_WHAT NEEDS TO BE DONE_:
Extract each line of the records below that contains the word "Blender".
-- RECORDS FOR THE EXERCISE start --
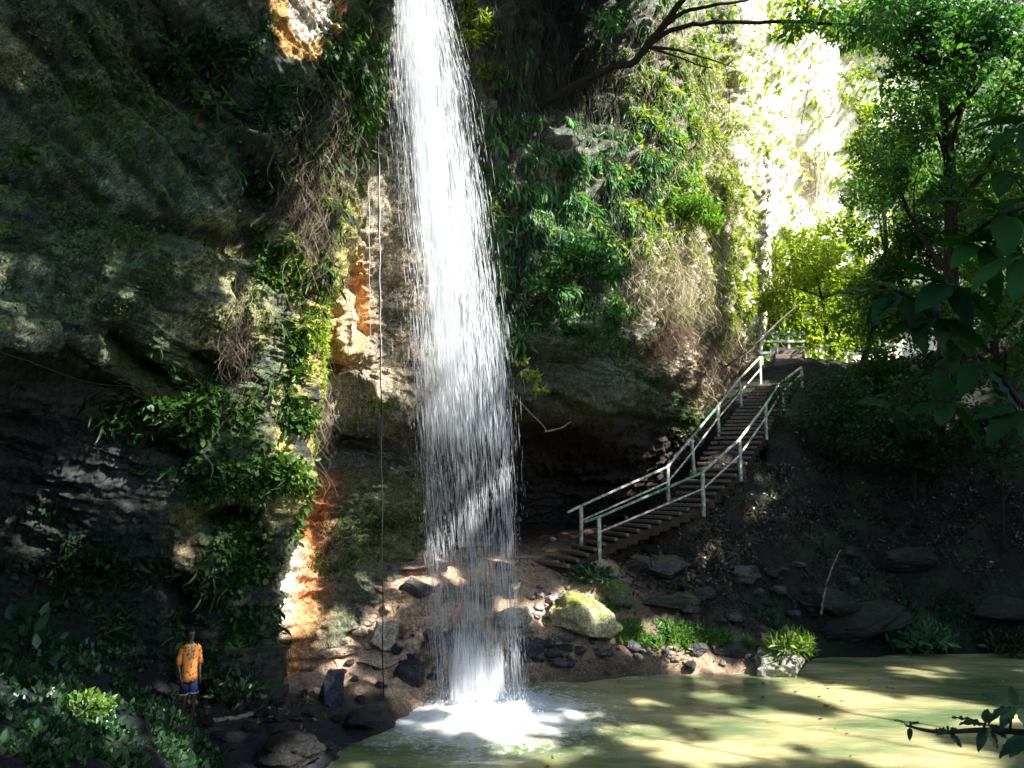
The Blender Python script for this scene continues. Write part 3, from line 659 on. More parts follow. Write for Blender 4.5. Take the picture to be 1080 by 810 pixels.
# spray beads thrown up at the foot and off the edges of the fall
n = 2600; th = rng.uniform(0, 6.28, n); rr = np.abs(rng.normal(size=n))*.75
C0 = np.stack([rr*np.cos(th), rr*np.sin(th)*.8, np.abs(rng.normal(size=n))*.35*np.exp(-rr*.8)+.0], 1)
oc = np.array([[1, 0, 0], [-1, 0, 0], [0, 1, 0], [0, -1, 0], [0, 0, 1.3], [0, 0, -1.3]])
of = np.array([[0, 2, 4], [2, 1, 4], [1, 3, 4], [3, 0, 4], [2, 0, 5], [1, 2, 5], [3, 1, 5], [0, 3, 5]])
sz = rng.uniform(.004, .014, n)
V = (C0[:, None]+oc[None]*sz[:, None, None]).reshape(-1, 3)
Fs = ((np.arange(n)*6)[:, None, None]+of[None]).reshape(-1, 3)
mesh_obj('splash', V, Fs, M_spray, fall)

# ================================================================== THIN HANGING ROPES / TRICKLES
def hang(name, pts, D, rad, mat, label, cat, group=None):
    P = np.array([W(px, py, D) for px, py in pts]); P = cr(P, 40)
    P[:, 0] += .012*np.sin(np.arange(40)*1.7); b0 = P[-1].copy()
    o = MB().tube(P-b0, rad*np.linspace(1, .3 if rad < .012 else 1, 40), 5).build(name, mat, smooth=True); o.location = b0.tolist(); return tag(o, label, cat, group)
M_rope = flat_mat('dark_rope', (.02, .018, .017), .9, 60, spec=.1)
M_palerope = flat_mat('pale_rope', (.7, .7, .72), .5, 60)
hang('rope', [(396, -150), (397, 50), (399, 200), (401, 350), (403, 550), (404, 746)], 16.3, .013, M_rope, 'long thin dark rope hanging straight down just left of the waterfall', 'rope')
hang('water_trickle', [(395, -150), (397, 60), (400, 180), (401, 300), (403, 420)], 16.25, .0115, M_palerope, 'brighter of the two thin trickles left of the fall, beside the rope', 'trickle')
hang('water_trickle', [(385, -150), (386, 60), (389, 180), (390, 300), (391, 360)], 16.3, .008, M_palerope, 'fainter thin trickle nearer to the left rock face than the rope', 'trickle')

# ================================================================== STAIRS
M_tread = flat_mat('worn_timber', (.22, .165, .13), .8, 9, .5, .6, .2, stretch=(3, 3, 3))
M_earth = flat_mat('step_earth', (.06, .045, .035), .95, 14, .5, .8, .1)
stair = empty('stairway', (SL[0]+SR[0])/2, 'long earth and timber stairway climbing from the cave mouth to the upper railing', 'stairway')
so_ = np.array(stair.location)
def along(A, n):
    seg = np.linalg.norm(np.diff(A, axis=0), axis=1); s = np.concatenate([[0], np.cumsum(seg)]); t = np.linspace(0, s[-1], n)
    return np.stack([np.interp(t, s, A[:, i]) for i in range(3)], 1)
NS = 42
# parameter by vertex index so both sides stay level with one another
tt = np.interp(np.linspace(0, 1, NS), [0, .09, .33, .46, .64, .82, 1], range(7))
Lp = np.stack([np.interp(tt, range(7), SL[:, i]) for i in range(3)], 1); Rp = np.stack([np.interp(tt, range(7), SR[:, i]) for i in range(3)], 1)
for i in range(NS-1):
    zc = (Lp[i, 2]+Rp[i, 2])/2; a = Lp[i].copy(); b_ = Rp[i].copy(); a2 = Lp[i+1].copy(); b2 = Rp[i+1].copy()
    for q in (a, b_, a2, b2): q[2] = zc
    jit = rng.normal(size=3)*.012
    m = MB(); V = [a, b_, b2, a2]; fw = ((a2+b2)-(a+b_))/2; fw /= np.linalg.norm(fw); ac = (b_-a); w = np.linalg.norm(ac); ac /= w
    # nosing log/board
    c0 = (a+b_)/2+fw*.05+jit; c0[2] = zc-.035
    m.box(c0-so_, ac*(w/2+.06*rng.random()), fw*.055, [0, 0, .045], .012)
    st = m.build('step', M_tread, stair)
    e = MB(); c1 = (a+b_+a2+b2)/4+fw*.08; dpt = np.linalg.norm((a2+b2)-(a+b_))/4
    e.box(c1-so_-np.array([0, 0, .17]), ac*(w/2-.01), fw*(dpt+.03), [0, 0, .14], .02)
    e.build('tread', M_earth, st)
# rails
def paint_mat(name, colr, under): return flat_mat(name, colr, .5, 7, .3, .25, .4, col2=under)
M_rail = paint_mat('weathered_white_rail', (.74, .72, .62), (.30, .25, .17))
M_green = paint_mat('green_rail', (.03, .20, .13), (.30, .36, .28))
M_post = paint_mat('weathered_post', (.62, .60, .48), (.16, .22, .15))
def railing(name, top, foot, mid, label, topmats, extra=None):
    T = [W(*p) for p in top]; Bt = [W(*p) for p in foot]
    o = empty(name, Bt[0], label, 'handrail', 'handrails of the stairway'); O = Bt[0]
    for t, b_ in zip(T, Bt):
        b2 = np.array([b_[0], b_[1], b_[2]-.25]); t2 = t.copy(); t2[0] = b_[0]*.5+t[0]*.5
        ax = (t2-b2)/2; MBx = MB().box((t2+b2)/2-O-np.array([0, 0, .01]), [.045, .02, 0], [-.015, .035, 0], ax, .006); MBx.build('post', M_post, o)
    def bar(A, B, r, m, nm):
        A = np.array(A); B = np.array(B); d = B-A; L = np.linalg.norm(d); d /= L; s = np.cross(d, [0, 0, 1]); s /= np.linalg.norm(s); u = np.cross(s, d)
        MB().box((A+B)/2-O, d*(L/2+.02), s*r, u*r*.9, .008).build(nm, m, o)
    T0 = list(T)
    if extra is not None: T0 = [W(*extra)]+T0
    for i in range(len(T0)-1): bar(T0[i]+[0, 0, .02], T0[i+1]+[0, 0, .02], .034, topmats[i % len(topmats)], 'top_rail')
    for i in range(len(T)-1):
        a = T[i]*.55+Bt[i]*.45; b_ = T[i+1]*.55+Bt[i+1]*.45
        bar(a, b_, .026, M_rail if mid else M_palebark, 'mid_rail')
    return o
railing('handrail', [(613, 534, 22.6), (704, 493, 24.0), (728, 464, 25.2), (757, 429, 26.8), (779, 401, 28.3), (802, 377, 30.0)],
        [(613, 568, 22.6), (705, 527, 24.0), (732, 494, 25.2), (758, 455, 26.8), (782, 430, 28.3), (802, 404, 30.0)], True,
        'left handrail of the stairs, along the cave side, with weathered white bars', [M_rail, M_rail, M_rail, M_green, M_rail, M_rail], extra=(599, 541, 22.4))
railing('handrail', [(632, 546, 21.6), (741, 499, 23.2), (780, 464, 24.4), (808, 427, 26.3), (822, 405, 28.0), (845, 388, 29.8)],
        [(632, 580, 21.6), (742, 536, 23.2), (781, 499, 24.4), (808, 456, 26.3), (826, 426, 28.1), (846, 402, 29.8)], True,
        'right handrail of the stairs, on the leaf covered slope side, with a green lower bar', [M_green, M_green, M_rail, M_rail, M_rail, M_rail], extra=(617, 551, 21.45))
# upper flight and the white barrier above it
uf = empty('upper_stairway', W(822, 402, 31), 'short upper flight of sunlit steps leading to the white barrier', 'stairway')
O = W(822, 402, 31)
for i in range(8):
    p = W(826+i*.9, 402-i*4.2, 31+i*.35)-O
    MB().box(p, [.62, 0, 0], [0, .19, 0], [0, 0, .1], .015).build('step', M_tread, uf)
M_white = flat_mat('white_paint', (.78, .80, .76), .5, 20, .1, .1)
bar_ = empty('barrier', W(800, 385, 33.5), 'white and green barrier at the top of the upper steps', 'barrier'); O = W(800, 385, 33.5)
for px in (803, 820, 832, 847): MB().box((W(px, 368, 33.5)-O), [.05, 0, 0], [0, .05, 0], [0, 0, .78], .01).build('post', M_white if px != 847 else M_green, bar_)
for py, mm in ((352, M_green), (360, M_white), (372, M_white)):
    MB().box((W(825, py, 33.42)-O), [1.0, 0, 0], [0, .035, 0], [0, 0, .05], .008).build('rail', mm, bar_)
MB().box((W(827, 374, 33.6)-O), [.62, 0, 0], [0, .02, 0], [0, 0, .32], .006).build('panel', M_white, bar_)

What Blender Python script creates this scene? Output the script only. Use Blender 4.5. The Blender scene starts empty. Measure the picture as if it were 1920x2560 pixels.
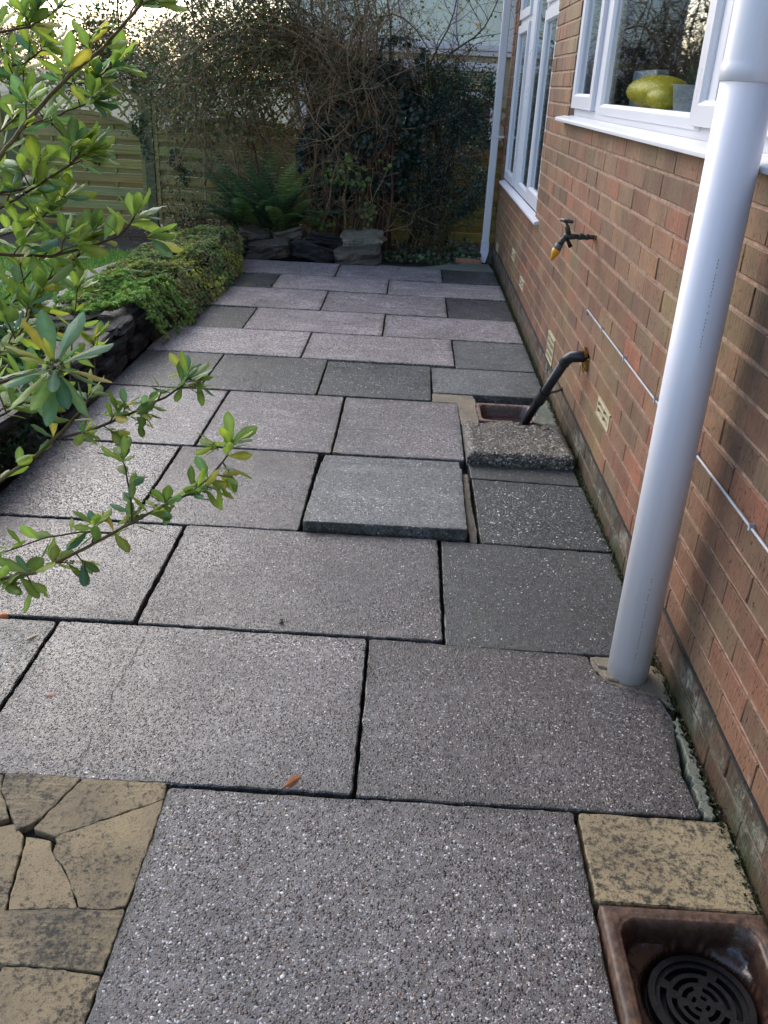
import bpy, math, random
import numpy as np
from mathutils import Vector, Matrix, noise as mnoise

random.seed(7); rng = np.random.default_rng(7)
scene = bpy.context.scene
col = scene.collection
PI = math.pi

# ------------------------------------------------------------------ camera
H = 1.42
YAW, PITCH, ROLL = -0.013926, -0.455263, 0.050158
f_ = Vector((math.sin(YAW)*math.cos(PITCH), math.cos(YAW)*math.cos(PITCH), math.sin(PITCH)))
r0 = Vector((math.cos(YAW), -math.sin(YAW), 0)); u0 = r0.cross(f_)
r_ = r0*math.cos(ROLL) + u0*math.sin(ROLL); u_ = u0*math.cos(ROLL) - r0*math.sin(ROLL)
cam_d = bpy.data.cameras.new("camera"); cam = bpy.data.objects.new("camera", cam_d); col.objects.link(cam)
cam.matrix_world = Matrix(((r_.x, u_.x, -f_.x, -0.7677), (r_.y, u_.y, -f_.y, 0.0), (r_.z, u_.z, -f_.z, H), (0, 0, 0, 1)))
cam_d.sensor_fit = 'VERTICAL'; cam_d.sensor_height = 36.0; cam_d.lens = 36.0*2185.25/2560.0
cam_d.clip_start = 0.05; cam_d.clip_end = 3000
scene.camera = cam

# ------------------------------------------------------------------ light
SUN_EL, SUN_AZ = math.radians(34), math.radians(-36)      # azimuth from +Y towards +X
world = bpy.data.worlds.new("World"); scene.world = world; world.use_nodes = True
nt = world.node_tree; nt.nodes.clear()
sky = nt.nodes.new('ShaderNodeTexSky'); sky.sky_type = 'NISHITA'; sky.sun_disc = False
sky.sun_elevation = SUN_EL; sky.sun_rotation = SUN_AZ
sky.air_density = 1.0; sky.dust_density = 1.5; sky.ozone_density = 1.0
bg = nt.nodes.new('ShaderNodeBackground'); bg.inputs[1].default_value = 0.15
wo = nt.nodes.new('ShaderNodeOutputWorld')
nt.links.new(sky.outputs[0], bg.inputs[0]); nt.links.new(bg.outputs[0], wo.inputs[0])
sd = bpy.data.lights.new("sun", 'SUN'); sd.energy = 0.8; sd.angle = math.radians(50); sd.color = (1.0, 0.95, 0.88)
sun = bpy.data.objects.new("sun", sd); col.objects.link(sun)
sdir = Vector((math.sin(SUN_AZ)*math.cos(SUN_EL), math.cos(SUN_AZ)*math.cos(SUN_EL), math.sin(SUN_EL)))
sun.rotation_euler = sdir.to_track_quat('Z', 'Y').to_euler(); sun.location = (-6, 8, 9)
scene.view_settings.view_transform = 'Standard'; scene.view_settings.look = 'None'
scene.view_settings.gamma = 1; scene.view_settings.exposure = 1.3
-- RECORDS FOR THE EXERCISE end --
_ANSWER FOR THE TASK_:
The Blender Python script for this scene continues. Write part 3, from line 659 on. More parts follow. Write for Blender 4.5. Take the picture to be 1080 by 810 pixels.
What Blender Python script creates this scene? Output the script only. Use Blender 4.5. The Blender scene starts empty. Measure the picture as if it were 1920x2560 pixels.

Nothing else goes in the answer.